Mass-Observation at the Movies

Source: John W. Woodhead, quoted in Jeffrey Richards and Dorothy Sheridan (eds.), Mass-Observation at the Movies (London/New York: Routledge & Kegan Paul, 1987), p. 80

Text: John W. Woodhead, 37 Stanley Rd (aged 18), regular cinema-goer (6 times amonth), preference – American films.

Comments. First of all I should like to thank the Films for the many entertaining hours I have spent watching them. I sincerely hope that the high rate of entertainment which has been raised in present-day Films will be maintained. Also, a word of praise for modern cinemas – their luxurious interiors certainly increase one’s enjoyment of a show. But must we have:-

1 Worn-out film plots?
2 Inane ‘shorts’?
3 Depressing ‘psychological’, films.
4 Lady-patrons in front of us wearing eccentric head-gear?

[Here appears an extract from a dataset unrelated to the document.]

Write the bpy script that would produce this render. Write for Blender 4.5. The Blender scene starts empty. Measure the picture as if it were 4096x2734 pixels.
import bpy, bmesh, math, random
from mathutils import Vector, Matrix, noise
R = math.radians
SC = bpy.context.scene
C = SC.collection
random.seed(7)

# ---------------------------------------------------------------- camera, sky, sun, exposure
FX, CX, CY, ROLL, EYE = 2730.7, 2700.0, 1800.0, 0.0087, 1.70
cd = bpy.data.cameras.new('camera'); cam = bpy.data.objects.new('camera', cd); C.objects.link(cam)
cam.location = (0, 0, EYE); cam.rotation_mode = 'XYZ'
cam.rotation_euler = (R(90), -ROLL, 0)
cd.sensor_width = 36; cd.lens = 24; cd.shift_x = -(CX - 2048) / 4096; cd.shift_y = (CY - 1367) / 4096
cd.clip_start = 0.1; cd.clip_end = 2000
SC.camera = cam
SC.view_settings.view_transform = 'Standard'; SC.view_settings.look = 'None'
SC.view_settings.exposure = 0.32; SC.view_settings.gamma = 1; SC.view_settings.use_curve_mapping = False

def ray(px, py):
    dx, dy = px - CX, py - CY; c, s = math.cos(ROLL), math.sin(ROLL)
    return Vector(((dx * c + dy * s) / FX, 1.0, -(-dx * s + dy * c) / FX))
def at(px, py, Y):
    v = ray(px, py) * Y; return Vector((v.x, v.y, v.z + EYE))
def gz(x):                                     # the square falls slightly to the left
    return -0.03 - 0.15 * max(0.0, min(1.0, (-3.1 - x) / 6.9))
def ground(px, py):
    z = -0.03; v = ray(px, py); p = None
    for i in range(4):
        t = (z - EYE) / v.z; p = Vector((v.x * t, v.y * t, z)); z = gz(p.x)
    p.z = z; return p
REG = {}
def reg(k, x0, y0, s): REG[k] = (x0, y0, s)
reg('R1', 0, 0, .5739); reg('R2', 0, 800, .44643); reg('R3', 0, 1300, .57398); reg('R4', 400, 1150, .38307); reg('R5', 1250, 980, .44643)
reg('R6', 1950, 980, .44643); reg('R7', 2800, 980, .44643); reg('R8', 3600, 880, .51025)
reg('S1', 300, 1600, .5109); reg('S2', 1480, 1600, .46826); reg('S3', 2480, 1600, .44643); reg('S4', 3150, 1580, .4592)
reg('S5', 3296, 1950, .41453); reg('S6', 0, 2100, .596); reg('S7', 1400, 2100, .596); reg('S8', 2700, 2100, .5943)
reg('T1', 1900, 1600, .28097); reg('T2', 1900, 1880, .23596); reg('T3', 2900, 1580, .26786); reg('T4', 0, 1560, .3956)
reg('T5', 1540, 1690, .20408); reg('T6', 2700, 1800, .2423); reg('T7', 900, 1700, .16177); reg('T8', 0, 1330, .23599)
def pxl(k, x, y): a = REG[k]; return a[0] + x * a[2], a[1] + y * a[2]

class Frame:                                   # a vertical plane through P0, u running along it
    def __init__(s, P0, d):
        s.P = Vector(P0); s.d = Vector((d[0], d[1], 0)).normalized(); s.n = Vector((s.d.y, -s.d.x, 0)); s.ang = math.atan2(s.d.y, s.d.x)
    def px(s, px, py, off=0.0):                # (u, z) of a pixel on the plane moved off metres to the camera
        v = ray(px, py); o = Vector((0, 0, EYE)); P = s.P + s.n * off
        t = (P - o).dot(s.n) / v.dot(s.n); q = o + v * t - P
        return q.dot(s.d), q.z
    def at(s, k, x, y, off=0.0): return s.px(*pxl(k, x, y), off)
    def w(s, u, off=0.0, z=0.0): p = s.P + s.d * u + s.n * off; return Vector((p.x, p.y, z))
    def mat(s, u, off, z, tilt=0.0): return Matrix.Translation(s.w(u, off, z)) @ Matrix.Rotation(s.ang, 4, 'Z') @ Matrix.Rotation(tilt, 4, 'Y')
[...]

Comments: Mass-Observation carried out a series of studies in 1930s and 1940s into how people in the UK lived, through a mixture of observation, diaries and invited comments. This comment comes from Mass-Observation’s research programme into cultural life in Bolton, Lancashire. The study began in 1938, and this comment is a response to a questionnaire issued in March 1938 asking Do you go to the cinema regularly? How many times a month do you go? Do you go regularly on the same day, if so which day? Do you think you see people on the screen who live like yourself? Which are the best films, British or American, or do you think both are the same? People were also asked to number the types of films they best, and to list what they would like to see more of in films. This respondee was a regular of the Odeon, Ashburner Street.